Do this ::
Go through the listing below and gather every line with the word "tolist".

Input material ::
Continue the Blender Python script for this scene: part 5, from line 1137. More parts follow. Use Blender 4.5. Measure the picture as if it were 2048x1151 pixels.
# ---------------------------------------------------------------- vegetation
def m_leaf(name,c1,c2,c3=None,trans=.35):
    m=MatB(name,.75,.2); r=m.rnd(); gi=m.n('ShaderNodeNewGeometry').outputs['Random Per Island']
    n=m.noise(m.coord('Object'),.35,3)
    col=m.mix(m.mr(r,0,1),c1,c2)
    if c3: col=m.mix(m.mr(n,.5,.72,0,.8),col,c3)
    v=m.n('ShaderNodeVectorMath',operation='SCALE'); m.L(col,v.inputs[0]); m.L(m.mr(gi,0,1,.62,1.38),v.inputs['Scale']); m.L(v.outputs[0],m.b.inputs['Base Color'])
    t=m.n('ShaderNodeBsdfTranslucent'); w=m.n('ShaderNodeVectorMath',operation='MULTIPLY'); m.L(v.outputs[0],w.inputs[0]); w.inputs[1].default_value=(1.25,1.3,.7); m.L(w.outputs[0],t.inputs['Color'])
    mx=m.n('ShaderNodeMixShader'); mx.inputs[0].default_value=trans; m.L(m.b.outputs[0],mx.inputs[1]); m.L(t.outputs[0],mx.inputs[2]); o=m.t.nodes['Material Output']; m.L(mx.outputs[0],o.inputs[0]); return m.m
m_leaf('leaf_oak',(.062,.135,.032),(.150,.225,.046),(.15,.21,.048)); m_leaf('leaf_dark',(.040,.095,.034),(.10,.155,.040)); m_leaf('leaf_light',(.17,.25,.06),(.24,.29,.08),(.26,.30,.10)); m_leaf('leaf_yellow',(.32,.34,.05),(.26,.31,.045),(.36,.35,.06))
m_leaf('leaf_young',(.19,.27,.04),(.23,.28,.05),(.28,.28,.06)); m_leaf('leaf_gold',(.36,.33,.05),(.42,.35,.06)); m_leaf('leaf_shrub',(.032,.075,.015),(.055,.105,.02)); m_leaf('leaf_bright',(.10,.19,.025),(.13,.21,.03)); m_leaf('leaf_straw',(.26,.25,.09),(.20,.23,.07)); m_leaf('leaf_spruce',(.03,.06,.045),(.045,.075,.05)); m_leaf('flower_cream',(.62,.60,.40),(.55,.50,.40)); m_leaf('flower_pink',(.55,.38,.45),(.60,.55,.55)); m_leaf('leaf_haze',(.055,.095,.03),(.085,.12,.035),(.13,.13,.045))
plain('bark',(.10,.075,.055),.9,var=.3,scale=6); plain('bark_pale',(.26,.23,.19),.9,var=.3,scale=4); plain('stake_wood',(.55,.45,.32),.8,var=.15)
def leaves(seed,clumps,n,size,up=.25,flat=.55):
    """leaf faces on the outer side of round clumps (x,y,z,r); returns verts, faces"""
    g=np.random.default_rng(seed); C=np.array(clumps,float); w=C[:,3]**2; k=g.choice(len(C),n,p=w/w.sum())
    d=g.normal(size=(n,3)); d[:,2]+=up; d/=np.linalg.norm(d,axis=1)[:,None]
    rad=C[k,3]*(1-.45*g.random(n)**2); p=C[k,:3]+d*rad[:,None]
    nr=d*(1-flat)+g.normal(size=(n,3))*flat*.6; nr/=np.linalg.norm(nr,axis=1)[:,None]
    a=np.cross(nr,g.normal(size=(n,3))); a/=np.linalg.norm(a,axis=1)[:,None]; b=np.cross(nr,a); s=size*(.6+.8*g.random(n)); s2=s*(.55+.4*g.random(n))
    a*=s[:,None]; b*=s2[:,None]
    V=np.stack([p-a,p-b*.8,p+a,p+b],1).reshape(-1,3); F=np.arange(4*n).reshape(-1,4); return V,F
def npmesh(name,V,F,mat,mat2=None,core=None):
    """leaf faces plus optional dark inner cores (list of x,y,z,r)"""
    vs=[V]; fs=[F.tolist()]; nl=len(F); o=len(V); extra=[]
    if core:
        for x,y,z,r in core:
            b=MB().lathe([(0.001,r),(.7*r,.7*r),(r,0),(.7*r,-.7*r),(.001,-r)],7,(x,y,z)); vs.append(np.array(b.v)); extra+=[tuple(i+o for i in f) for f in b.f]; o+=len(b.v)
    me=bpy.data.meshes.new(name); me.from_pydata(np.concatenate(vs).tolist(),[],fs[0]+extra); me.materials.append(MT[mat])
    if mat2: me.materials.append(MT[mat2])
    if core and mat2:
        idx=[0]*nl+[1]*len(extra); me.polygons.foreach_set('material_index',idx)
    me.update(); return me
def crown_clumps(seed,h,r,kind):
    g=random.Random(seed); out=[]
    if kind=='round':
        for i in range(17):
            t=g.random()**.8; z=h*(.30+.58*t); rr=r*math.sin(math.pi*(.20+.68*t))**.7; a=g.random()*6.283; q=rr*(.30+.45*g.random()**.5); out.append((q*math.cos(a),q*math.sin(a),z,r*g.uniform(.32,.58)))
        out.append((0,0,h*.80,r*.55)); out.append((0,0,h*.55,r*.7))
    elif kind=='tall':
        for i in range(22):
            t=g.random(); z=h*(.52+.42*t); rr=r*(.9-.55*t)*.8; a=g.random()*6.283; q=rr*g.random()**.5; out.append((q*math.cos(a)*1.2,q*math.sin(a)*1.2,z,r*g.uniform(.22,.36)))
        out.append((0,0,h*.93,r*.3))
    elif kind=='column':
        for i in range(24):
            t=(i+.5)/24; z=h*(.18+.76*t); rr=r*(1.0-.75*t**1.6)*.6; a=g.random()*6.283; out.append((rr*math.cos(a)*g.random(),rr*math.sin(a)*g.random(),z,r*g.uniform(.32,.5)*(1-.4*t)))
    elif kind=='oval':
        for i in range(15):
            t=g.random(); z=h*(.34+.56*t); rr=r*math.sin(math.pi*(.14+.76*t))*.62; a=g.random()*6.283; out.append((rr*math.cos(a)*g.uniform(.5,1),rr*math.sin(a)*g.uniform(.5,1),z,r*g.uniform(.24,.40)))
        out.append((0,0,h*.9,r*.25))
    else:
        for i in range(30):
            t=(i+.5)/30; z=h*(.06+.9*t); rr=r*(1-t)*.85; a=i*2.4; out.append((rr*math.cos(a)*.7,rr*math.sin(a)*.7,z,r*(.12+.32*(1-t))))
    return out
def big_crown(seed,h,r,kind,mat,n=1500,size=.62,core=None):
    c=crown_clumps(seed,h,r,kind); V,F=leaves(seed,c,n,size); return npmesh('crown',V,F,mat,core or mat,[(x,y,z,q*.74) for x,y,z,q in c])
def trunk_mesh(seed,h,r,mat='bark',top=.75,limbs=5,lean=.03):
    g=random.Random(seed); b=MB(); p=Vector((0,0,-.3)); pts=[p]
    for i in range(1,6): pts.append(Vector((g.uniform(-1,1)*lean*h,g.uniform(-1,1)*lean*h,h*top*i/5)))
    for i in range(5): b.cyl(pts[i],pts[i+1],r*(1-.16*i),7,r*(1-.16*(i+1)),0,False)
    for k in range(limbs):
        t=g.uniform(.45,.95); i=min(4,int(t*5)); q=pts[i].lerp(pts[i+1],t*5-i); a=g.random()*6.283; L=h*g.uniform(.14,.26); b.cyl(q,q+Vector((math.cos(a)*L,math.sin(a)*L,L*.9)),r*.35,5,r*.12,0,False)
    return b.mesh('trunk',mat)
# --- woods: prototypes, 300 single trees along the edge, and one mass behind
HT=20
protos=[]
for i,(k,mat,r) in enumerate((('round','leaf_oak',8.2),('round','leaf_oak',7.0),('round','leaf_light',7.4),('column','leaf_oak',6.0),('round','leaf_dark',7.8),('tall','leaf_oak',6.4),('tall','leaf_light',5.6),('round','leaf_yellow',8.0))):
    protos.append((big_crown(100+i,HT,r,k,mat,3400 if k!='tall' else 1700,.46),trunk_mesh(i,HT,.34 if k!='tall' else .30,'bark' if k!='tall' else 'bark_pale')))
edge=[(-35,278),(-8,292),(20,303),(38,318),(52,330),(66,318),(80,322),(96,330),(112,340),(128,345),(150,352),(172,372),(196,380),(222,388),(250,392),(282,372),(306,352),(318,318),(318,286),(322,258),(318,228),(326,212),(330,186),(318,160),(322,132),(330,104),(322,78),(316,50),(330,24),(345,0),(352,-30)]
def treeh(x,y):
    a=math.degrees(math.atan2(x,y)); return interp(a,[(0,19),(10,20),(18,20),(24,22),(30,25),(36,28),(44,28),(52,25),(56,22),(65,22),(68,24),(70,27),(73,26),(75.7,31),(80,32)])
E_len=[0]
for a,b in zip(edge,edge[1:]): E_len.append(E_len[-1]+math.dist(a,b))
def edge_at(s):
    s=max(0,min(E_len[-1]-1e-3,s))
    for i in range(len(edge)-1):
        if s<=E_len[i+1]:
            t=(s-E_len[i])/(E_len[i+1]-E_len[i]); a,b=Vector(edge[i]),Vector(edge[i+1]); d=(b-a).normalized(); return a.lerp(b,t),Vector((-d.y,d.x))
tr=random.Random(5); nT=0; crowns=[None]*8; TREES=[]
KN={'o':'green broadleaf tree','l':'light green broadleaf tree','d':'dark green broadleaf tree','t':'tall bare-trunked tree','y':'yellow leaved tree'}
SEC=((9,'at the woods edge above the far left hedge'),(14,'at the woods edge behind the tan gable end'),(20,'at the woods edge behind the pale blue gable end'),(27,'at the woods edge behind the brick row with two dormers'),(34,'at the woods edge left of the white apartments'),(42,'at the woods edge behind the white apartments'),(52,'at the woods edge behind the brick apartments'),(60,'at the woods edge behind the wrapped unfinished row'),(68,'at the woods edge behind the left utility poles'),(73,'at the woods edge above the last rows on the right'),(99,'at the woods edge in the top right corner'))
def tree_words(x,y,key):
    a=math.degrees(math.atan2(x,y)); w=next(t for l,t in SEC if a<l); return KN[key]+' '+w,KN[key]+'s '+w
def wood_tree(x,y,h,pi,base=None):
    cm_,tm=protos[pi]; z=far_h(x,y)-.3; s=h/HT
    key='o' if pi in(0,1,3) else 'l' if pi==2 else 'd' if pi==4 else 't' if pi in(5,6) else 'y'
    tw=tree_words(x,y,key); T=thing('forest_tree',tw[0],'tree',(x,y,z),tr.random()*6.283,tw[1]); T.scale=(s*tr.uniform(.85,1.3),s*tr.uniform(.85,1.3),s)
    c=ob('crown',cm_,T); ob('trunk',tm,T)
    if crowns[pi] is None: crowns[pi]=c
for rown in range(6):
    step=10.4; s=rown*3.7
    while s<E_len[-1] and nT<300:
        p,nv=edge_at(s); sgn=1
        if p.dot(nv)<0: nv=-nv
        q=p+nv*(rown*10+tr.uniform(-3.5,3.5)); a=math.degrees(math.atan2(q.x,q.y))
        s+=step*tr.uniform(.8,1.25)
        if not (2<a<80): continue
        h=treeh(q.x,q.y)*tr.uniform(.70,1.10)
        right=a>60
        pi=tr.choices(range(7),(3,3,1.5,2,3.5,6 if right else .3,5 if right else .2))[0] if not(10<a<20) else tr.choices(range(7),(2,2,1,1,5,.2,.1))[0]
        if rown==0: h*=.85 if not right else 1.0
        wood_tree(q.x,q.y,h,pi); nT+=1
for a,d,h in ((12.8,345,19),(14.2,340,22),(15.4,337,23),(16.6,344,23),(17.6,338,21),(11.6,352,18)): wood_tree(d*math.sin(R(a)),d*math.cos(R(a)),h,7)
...
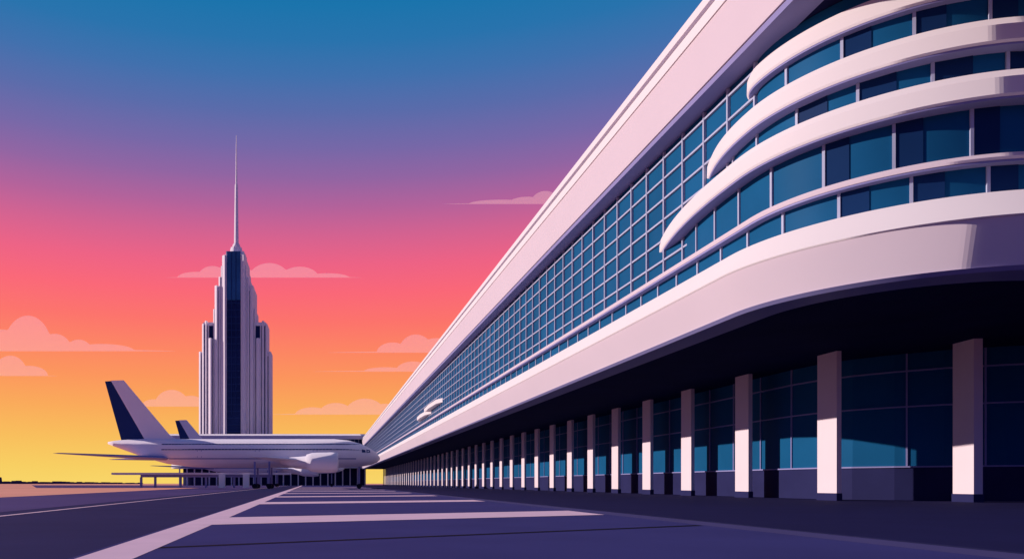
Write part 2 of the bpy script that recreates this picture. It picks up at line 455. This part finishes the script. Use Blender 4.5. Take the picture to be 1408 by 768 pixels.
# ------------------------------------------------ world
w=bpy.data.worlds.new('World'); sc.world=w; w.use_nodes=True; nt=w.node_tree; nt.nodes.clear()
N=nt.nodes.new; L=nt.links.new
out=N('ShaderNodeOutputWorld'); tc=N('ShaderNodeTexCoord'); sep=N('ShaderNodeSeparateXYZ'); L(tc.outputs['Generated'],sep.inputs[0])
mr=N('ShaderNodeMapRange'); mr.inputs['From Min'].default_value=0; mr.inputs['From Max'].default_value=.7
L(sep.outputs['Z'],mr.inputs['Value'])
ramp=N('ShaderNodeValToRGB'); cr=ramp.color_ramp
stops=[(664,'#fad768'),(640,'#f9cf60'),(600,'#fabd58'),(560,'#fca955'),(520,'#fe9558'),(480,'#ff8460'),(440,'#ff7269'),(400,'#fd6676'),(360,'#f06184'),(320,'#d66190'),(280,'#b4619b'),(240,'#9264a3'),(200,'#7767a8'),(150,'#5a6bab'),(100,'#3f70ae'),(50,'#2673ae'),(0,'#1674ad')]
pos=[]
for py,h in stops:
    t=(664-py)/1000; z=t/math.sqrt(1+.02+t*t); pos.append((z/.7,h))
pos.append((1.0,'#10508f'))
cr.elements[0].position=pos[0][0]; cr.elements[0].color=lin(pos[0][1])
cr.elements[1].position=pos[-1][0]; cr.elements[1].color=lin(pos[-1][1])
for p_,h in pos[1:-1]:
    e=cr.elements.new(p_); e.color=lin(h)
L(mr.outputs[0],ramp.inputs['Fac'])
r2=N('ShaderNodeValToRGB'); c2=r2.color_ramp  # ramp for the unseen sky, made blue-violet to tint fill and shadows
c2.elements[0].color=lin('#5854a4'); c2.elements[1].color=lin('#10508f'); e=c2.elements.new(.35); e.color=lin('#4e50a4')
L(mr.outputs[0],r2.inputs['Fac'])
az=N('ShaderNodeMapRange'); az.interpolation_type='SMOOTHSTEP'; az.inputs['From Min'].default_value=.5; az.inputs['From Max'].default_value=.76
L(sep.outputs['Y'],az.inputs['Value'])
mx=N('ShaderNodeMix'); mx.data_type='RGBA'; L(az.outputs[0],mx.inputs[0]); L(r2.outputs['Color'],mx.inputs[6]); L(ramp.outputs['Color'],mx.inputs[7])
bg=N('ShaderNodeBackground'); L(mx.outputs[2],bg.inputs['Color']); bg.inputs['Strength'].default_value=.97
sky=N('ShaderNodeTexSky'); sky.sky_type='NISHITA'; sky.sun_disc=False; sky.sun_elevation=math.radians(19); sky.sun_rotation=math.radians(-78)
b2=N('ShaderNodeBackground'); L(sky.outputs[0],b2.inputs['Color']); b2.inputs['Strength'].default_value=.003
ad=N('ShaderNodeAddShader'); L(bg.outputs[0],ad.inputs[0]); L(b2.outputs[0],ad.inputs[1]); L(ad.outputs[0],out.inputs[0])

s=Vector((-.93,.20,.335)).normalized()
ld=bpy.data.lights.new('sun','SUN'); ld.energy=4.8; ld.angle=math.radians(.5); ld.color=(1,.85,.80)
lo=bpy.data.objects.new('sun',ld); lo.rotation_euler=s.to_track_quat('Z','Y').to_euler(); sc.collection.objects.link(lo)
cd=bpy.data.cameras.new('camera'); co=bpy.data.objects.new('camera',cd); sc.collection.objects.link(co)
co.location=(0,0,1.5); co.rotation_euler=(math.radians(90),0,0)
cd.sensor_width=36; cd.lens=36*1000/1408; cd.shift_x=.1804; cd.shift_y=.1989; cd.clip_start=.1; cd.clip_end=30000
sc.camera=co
* * *
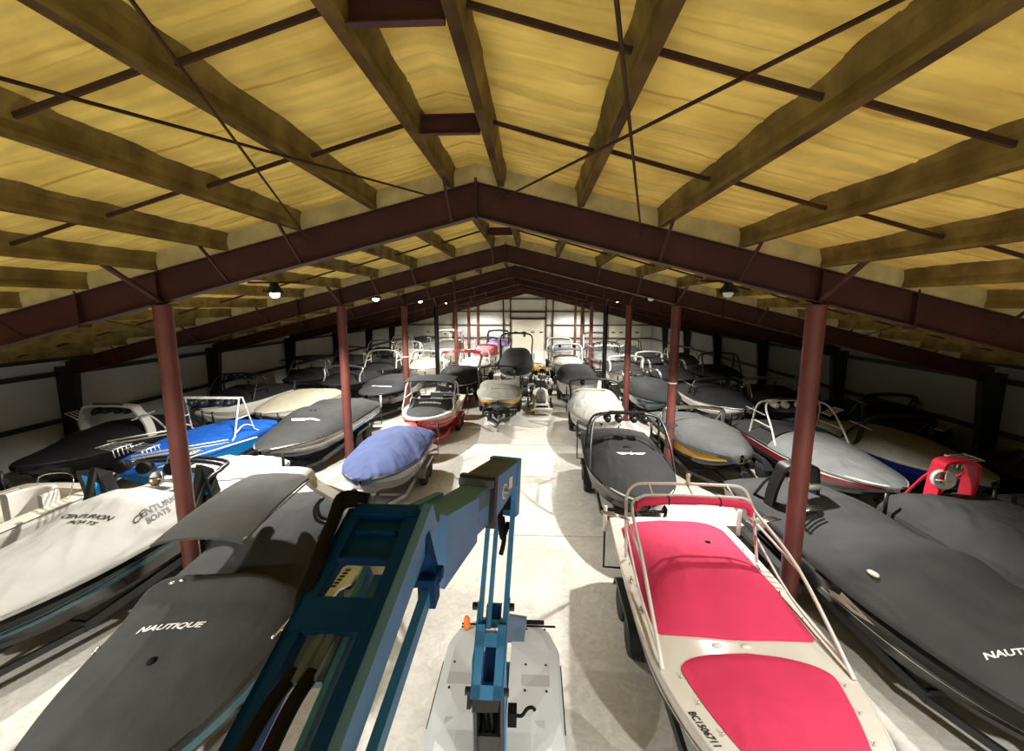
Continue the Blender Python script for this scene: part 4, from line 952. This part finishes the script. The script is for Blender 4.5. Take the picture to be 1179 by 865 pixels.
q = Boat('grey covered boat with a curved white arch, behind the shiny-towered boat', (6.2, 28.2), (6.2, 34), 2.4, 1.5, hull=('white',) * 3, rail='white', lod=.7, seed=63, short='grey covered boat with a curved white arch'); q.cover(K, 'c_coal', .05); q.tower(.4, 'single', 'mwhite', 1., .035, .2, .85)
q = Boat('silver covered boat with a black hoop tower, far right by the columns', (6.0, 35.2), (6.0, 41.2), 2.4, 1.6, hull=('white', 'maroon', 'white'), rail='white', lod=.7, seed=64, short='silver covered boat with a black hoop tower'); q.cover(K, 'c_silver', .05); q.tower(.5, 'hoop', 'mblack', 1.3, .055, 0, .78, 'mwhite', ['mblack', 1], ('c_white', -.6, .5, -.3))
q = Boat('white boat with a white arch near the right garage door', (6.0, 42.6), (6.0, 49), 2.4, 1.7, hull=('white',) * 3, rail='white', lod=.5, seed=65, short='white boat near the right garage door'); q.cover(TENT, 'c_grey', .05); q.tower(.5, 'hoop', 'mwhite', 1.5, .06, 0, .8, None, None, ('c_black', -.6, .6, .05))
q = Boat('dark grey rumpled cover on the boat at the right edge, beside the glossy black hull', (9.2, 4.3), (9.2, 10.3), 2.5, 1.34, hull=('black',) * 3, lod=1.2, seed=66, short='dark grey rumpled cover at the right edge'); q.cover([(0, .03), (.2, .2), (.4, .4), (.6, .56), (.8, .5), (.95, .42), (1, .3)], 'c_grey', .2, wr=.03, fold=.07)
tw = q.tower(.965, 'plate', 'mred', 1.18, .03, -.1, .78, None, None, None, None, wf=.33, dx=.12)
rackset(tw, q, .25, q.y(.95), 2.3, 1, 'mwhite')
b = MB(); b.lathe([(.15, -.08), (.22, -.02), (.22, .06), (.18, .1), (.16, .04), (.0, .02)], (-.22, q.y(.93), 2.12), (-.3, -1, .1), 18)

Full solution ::
    vs=[V]; fs=[F.tolist()]; nl=len(F); o=len(V); extra=[]
    me=bpy.data.meshes.new(name); me.from_pydata(np.concatenate(vs).tolist(),[],fs[0]+extra); me.materials.append(MT[mat])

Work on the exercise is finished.